Jon Liu, who sells self-released CDs by local artists at Amoeba Music in Hollywood, says the change is less a repudiation of neo- soul than a reflection of new influences.
“You have a direct line from neo-soul, and some people are still skirting that,” Liu says. “There’s a continuum of the black experience in which headwraps are always going to be there, incense, medallions, culture.
“It all stems from culture, and now the view of culture is getting broader. Groups like Sa-Ra or J*Davey are on a new millennium psychedelia.”
The sound’s experimental bent fits poorly, however, with the catch-all commercialism of the music industry’s “urban” category, which favors proven formulas like gangsta rap or overly produced teen groups. Several LA artists, including Smith, Hill, and singer Frank McComb, at one point signed record deals only to find themselves limited creatively. Getting commercial radio play presents the same challenge.
“A radio dude asked us, `How am I supposed to sell this to the urban market?’ ” Davey says. “Being two black artists, if it’s not going to hit big on urban radio, what’s it going to do? There’s no way they would take a chance to market us between urban and alternative.”
At the moment, of the major LA acts, only Sa-Ra has a record deal, with GOOD Music, the label started by Kanye West. Yet thanks to computer technology that can affordably turn any home into a production studio, CD-burning facility, or Internet retail store, artists have found alternatives to signing a record deal.
Hill, who left Black Eyed Peas as the group moved into mainstream pop, produced the 2002 album “Suga Hill” on her own. She estimates she’s sold about 30,000 copies. “I was doing show after show with no merchandise,” Hill says. “So I burned 30 CDs and made an announcement at the end of a show at Temple Bar. It was mayhem. They were gone in two minutes, and people were mad at me for bringing only 30.”
Amoeba took 50 copies of “Suga Hill,” and soon Hill was building accounts with retailers. Now, her garage is a music-making factory. She bought a house and is making a living: enough, she says, to have “Ethiopian food or sushi” a few times a week.
“I’m always going to be the girl with the dirty grin on her face,” Hill says. “Because I did what the industry told me I couldn’t do.”

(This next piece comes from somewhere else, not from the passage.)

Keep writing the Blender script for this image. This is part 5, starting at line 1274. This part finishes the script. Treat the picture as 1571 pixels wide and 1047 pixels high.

In lieu of the record label marketing machines, the LA soul artists rely on a loose network of supportive DJs, promoters, and publicists. It’s a coincidence of resources that cannot be taken for granted, even in a big city. Retailers, meanwhile, are springing up. Los Angeles-based Mobile Underground offers handpicked independent soul alongside hip-hop and electronica, working directly with the artists on a consignment basis.
It might seem odd that the new soul sound was born in Los Angeles, nerve center of the entertainment industry and a city often derided as vapid and glitz-obsessed. In fact, many LA soul artists work closely with the entertainment industry not as recording artists in the traditional sense, but in “day jobs” and freelance assignments as singers, producers, session musicians. Smith, for instance, sings backup for contestants on “American Idol.”
“I do so many things,” she says. “I’m able to sustain myself as a working musician with everything that includes session work, voice- overs, writing and recording songs for video games.”
For now, a fortunate alignment of venues and supporters is making Los Angeles a soul epicenter, while sparing new artists the need to define their scene. There is, as yet, no catchy shorthand label for the LA sound.
“It could be a movement,” says Trinidad, “if it wanted to be.”